A team of college students from Ferris State University in Michigan took inefficiency to new heights over the weekend with a machine that needs 345 separate procedures to make a glass of orange juice.
The group's Toy Factory beat out seven other student groups at the annual Rube Goldberg competition at Purdue University. Named for the cartoonist who drew fanciful machines, the idea is to make ornate, complex devices to conduct simple tasks.
This year's challenge involved taking an orange, squeezing out the juice into a pitcher, then pouring it into a glass using 20 or more steps. In previous contests, machines have had to peel an apple, toast a piece of bread or put a stamp on an envelope, among other tasks.
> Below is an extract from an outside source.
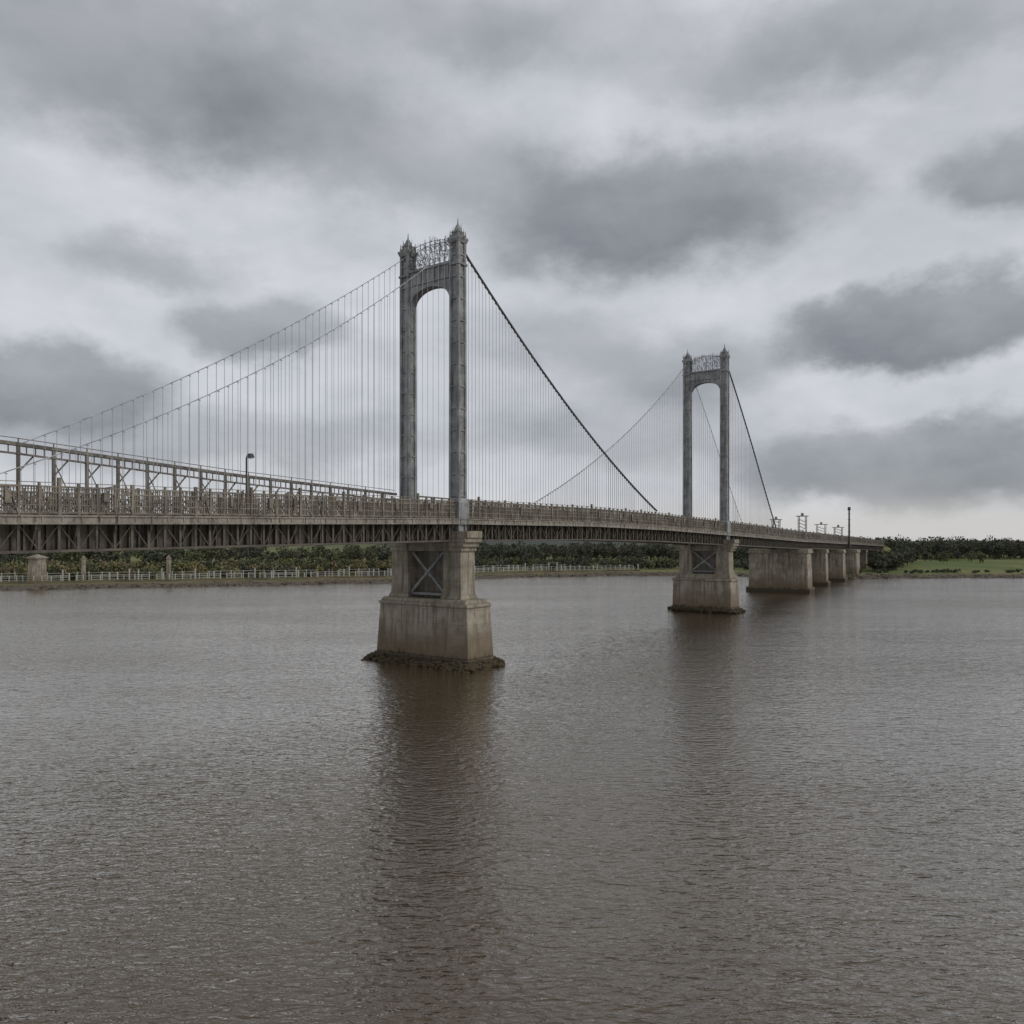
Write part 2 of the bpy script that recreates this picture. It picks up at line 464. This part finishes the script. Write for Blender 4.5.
def lattice_mast(t,w,h,s=.45,n='lattice_mast'):
    e=empty(n); mb=MB(); z0=floorz(t)-.02; zt=z0+h
    for a in (-s,s):
        for b in (-s,s): mb.bar(P(t+a,w+b,z0),P(t+a,w+b,zt),.13,.13)
    z=z0
    while z<zt-.7:
        for a in (-s,s):
            mb.bar(P(t-s,w+a,z),P(t+s,w+a,z+.8),.07,.07); mb.bar(P(t+a,w-s,z),P(t+a,w+s,z+.8),.07,.07)
        z+=.8
    tbox(mb,t,w,zt,zt+.15,2.6*s+.4,2.6*s+.4); mb.obj('frame',M_TOWER,e)
    mb=MB(); tbox(mb,t,w,zt+.15,zt+.8,.6,.6,.5,.5); mb.obj('cabinet',M_TOWER,e)
lattice_mast(131,-.1,5.4,.8); lattice_mast(135,W+.2,4.8,.8); lattice_mast(185,0,4.2,1.0); lattice_mast(196,W,5.4,1.2)

def lamp(t,w,h,arm=.35):
    e=empty('street_lamp'); mb=MB(); z0=floorz(t)
    mb.tube(P(t,w,z0-.03),P(t,w,z0+.7),.13,.11,8); mb.tube(P(t,w,z0+.7),P(t,w,z0+h),.085,.07,8)
    s_=1 if w<W/2 else -1
    pts=[P(t,w+s_*arm*u,z0+h+.1*math.sin(u*math.pi/2)) for u in np.linspace(0,1,6)]
    mb.poly(pts,.05,6); mb.obj('pole',M_BLACK,e)
    mb=MB(); tbox(mb,t,w+s_*(arm+.15),z0+h+.02,z0+h+.34,.42,.62,.26,.4); mb.obj('lamp_head',M_BLACK,e)
    mb=MB(); tbox(mb,t,w+s_*(arm+.15),z0+h-.04,z0+h+.018,.3,.45); mb.obj('lens',M_GLASS,e)
lamp(-19.2,W-.2,4.9)
e=empty('radio_mast'); mb=MB(); p=P(198,-1.2,0)
mb.tube(p+np.array((0,0,9.5)),p+np.array((0,0,21)),.34,.24,8); mb.tube(p+np.array((0,0,21)),p+np.array((0,0,22)),.48,.44,8)
for k in range(6): mb.bar(p+np.array((.5,0,11+1.8*k)),p+np.array((-.5,0,11+1.8*k)),.1,.1)
mb.bar(p+np.array((0,0,11)),P(198,-.5,11),.3,.3); mb.bar(p+np.array((0,0,9.8)),P(198,.4,9.8),.3,.3)
mb.obj('pole',M_BLACK,e)

# ------------------------------------------------------------ terrain
SX=np.array([-900,-300,-200,-123,-80,-37,-3,30,54,85,100,112,161,260,400,1500.]); SY=np.array([60,140,170,192,207,224,256,268,274,266,250,251,254,258,240,200.])
def shore(x): return np.interp(x,SX,SY)+1.2*np.sin(x*.23)+.8*np.sin(x*.61+1)
ext=np.array([P(t,W/2,0)[:2] for t in np.arange(306,418,3)])
def hgt(x,y):
    d=y-shore(x)
    h=np.where(d<0,np.maximum(-2,d*.35),0)
    h=h+np.where(d>=0,1.5*(1-np.exp(-d/2.2))+np.clip(d-12,0,1500)*.004,0)
    h=h+np.where(d>20,.3*np.sin(x*.05)*np.sin(y*.037),0)
    h=h+np.clip((-30-x)/120,0,1)*np.clip((d-25)/60,0,1)*3
    dd=np.full_like(h,1e9); zz=np.zeros_like(h)
    for i,q in enumerate(ext):
        r=np.hypot(x-q[0],y-q[1]); m=r<dd; dd=np.where(m,r,dd); zz=np.where(m,max(3,9.4-i*.3),zz)
    em=np.clip(1-(dd-4)/9,0,1); em=em*em*(3-2*em); h=np.where(d>0,np.maximum(h,h*(1-em)+zz*em),h)
    return h
xs=np.concatenate([np.linspace(-1400,-320,40),np.linspace(-310,330,330),np.linspace(345,1800,50)])
dsx=np.concatenate([[-6,-3,-1.2,-.4,.3,1,2,3.5,5,7,9,12],np.linspace(15,120,50),np.linspace(130,400,40),np.linspace(430,1600,40),[2200,3500,5000]])
X,Dg=np.meshgrid(xs,dsx); Y=shore(X)+Dg; Z=hgt(X,Y)
nx=len(xs); ny=len(dsx)
vv=np.stack([X,Y,Z],-1).reshape(-1,3)
ii=np.arange(nx*ny).reshape(ny,nx)
ff=np.stack([ii[:-1,:-1],ii[:-1,1:],ii[1:,1:],ii[1:,:-1]],-1).reshape(-1,4)
me=bpy.data.meshes.new('terrain'); me.from_pydata(vv.tolist(),[],ff.tolist()); me.update()
for p in me.polygons: p.use_smooth=True
o=bpy.data.objects.new('terrain',me); S.collection.objects.link(o)
m,nt,b=newmat('grassland'); p=nt.pos(); s=nt.sep(p)
n1=nt.noise(nt.mapping(p,(1,.35,1)),.03,4,.6); n2=nt.noise(p,.5,4,.65); n3=nt.noise(p,2.5,3,.6)
g=nt.mix(nt.rng(n1,.4,.6,smooth=True),(.105,.135,.05),(.17,.17,.075)); g=nt.mix(nt.rng(n2,.4,.7,0,.5),g,(.07,.075,.038))
haze_f=nt.rng(s[1],450,1300,0,1); g=nt.mix(nt.m('MULTIPLY',haze_f,.9),g,(.06,.07,.07))  # distance haze put into the grass colour: far ground turns blue-grey
z=nt.m('ADD',s[2],nt.m('MULTIPLY',n2,.8)); c=nt.mix(nt.rng(z,1.75,1.3,0,1,True),g,(.13,.105,.07)); c=nt.mix(nt.rng(z,1.0,.6,0,1,True),c,(.04,.032,.022))
nt.put(b.inputs['Base Color'],c); b.inputs['Roughness'].default_value=1; nt.put(b.inputs['Normal'],nt.bump(n3,.5,.3)); b.inputs['Specular IOR Level'].default_value=.1
me.materials.append(m)

mb=MB(); random.seed(11)
for k in range(3600):
    x=random.uniform(-170,210); sy=float(shore(np.array(x))); d=random.gauss(.6,.8); y=sy+d; z=max(-.1,1.5*(1-math.exp(-max(d,0)/2.2)))
    sz=random.uniform(.15,.65)*(1.5 if random.random()<.1 else 1); b0=len(mb.v); a0=random.random()*6
    for dz_,rr in ((-.4,.9),(.15,1),(.5,.45)):
        for i in range(5):
            a=a0+i*1.257; q=rr*sz*random.uniform(.7,1.2); mb.v.append((x+q*math.cos(a)*1.2,y+q*math.sin(a),z+dz_*sz))
    for l in range(2):
        for i in range(5):
            j=(i+1)%5; mb.f.append((b0+l*5+i,b0+l*5+j,b0+l*5+5+j,b0+l*5+5+i))
    mb.f.append(tuple(b0+10+i for i in range(5)))
mb.obj('shore_rocks',M_ROCK)
def zt_(x,y): return float(hgt(np.array([x]),np.array([y]))[0])
def fence(off,step,hh,x0,x1,rails):
    mb=MB(); prev=None; x=x0; random.seed(int(off*10))
    while x<x1:
        y=float(shore(np.array(x)))+off; z=zt_(x,y)
        tp=np.array((x,y,z)); big=random.random()<.25
        mb.bar(tp-np.array((0,0,.2)),tp+np.array((0,0,hh*(1.25 if big else 1)+random.uniform(-.1,.15))),.3 if big else .2,.3 if big else .2)
        if prev is not None and random.random()<.93:
            for k in rails: mb.bar(prev+np.array((0,0,k*hh)),tp+np.array((0,0,k*hh)),.07,.10)
        prev=tp; x+=step
    mb.obj('promenade_fence',M_WHITE)
fence(5.5,1.6,1.8,-190,44,(.35,.65,.95)); fence(9.5,2.7,2.3,-190,20,(.55,.9))
mb=MB(); xsw=np.arange(-190,46,2.0)
for a,b_ in zip(xsw[:-1],xsw[1:]):
    pa=(a,float(shore(np.array(a)))+4.2); pb=(b_,float(shore(np.array(b_)))+4.2)
    mb.box8([(pa[0],pa[1],0),(pb[0],pb[1],0),(pb[0],pb[1]+.6,0),(pa[0],pa[1]+.6,0),(pa[0],pa[1],1.75),(pb[0],pb[1],1.75),(pb[0],pb[1]+.6,1.75),(pa[0],pa[1]+.6,1.75)])
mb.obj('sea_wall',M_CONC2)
for x,wd,hh in ((-118,3.0,6.0),(-109,.8,5.6),(-90,.9,5.6)):
    y=float(shore(np.array(x)))+7; z=zt_(x,y); mb=MB(); e=empty('stone_pillar')
    def bx(x0,y0,z0,z1,a,b1): mb.box8([(x0-a,y0-a,z0),(x0+a,y0-a,z0),(x0+a,y0+a,z0),(x0-a,y0+a,z0),(x0-b1,y0-b1,z1),(x0+b1,y0-b1,z1),(x0+b1,y0+b1,z1),(x0-b1,y0+b1,z1)])
    w=wd/2; bx(x,y,z-.5,z+.5,w*1.15,w*1.15); bx(x,y,z+.5,z+hh,w,w*.92); bx(x,y,z+hh,z+hh+.35,w*1.15,w*1.15); bx(x,y,z+hh+.35,z+hh+1,w,.1)
    mb.obj('shaft',M_CONC,e)

# ------------------------------------------------------------ vegetation
def foliage(name,trees,trunks=True):
    V=[];C=[]; tb=MB()
    for (x,y,z,h,r,cb,nl,col) in trees:
        ncl=rng.integers(7,13); zc=z+h*(cb+(1-cb)/2); rz=h*(1-cb)/2
        d=rng.normal(size=(ncl,3)); d/=np.linalg.norm(d,axis=1)[:,None]; d*= (rng.random((ncl,1))**.4)*.75
        cen=np.array((x,y,zc))+d*np.array((r,r,rz)); cr=rng.uniform(.25,.5,ncl)*r
        ci=rng.integers(0,ncl,nl); q=rng.normal(size=(nl,3)); q/=np.linalg.norm(q,axis=1)[:,None]; q*=rng.random((nl,1))**.45
        pc=cen[ci]+q*cr[ci][:,None]*np.array((1,1,.8))
        a=rng.normal(size=(nl,3)); a/=np.linalg.norm(a,axis=1)[:,None]; b=np.cross(a,rng.normal(size=(nl,3))); b/=np.linalg.norm(b,axis=1)[:,None]
        sz=rng.uniform(.22,.55,(nl,1))*(.6+r*.1)
        quad=np.stack([pc-a*sz,pc-b*sz*.7,pc+a*sz,pc+b*sz*.7],1); V.append(quad.reshape(-1,3))
        sh=rng.uniform(.75,1.25,ncl)[ci]*rng.uniform(.8,1.2,nl); cc=np.array(col)[None]*sh[:,None]
        cc=np.concatenate([cc,np.ones((nl,1))],1); C.append(np.repeat(cc,4,0))
        if trunks:
            tb.tube((x,y,z-.3),(x,y,z+h*.55),.02*h,.012*h,5)
            for k in range(4):
                a_=random.random()*6.28; hh=z+h*random.uniform(.25,.5); tb.tube((x,y,hh),(x+math.cos(a_)*r*.6,y+math.sin(a_)*r*.6,hh+h*.22),.012*h,.004*h,4)
    V=np.concatenate(V); C=np.concatenate(C); nq=len(V)//4
    me=bpy.data.meshes.new(name); me.vertices.add(len(V)); me.vertices.foreach_set('co',V.ravel().astype(np.float32))
    me.loops.add(len(V)); me.loops.foreach_set('vertex_index',np.arange(len(V),dtype=np.int32))
    me.polygons.add(nq); me.polygons.foreach_set('loop_start',np.arange(nq,dtype=np.int32)*4); me.polygons.foreach_set('loop_total',np.full(nq,4,dtype=np.int32))
    me.update(calc_edges=True)
    ca=me.color_attributes.new('tint','FLOAT_COLOR','POINT'); ca.data.foreach_set('color',C.ravel().astype(np.float32))
    o=bpy.data.objects.new(name,me); S.collection.objects.link(o); me.materials.append(M_LEAF)
    if trunks: tb.obj('trunks',M_BARK,o)
    return o
M_LEAF,nt,b=newmat('foliage')
at=nt.n.new('ShaderNodeVertexColor'); at.layer_name='tint'
n=nt.noise(nt.pos(),.6,2); c=nt.mix(nt.rng(n,.3,.7),(.75,.75,.75),(1.5,1.45,1.38)); c=nt.mix(1.0,at.outputs[0],c,'MULTIPLY')
nt.put(b.inputs['Base Color'],c); b.inputs['Roughness'].default_value=.9; b.inputs['Specular IOR Level'].default_value=.15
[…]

The Ferris students hooked up a variety of toys--a slinky, an Operation game, a jack-in-the-box, a bunch of dominoes and a hobby horse, among others--in constructing their machine. The team spent 3,000 hours building it, but the effort showed in the results. The 345 steps that Toy Factory required to complete its task set a new record.
"We've come to the competition for the past four years, and after last year's disappointment when our machine had a malfunction, we really wanted to come back and win this year," Tom Sybrandy, a senior at Ferris State and captain of the team, told the Purdue News Service. "We were worried because the competition is fierce, but when we did the first run without any problems, we just had a sigh of relief."
The old record was set by the Purdue Society of Professional Engineers last year with a machine that needed 215 steps to shred five sheets of paper.
Second place went to Purdue for its "00J: The Orange is Not Enough" device. The machine included a secret agent who broke into a casino, drove a miniature Lotus and then took off on a parachute to help the orange reach its destination. It took 155 steps and also took about 3,000 hours to build.
Texas A&M took third place with a machine that squeezed the orange in 59 steps. The machines have to go through their routines twice, and points are deducted for any human assistance.